Whether from the left of the right, any analysis of the rise of the Islamic State that does not acknowledge the critical role played by Iran is incomplete—as incomplete as a discussion of the Afghanistan war that does not discuss the roles of Pakistan and India. IS would not exist without the regional maelstrom caused by Iran’s policies. Tehran dispatched Hezbollah and the Iranian Revolutionary Guard Corps to prop up Assad in 2012, perpetuating a war in Syria that served as a vital recruitment tool for IS. Obama reportedly assured Khamenei in one of his letters that the U.S. military would not target Assad in its fight against IS, further solidifying an Iranian-backed order in the Middle East that will only invite a more aggressive response from IS and other Sunni jihadists. Iraq is still grappling with the legacy of Iran’s former ally Maliki, whose sectarian rule allowed IS to gain a foothold in the country and left the Sunni tribes to choose between two oppressors.
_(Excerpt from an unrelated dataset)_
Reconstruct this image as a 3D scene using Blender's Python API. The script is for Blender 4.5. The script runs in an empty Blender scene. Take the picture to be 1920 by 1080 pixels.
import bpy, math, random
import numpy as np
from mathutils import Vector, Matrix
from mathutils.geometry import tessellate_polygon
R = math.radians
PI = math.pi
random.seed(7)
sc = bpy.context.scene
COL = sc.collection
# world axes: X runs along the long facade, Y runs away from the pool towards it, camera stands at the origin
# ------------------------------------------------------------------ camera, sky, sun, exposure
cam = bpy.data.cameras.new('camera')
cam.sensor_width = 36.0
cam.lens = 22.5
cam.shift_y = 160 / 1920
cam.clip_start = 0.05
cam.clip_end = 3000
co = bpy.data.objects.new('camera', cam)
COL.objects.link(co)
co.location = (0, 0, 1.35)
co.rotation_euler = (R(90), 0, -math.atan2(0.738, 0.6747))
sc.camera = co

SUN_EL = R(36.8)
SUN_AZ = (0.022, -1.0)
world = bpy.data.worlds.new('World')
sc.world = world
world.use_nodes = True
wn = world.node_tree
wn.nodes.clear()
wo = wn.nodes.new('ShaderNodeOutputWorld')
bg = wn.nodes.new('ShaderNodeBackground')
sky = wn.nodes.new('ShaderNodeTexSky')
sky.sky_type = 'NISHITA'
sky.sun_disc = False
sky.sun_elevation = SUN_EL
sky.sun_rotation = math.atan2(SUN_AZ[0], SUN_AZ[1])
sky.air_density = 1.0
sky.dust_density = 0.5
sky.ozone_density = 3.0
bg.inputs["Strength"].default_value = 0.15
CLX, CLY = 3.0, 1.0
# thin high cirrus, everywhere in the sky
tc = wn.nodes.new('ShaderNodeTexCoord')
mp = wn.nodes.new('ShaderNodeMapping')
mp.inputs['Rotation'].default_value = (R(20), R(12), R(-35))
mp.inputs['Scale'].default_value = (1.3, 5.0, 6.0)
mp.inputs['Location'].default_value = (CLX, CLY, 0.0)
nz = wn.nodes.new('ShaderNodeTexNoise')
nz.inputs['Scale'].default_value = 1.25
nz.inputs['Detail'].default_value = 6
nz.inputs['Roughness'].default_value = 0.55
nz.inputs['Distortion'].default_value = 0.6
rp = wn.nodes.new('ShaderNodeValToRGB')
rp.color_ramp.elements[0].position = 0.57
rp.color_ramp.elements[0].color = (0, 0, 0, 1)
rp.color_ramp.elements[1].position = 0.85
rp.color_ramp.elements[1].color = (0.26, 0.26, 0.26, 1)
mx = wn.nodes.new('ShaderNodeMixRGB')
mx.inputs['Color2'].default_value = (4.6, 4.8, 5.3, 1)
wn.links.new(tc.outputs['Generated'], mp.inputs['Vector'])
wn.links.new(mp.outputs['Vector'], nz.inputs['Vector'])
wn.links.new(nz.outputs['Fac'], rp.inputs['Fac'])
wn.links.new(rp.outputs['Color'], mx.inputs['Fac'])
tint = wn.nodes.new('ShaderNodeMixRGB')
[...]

The methods for eradicating the Islamic State and suppressing the regional ambitions of the mullahs in Tehran do not have to be mutually exclusive. By sending and maintaining a stabilization force in Iraq to boost our allies (and leaving the current one in Afghanistan), U.S. troops can help push back IS and deter Iran. Rather than picking our battles between Sunni and Shiite radicals, we need to fight both.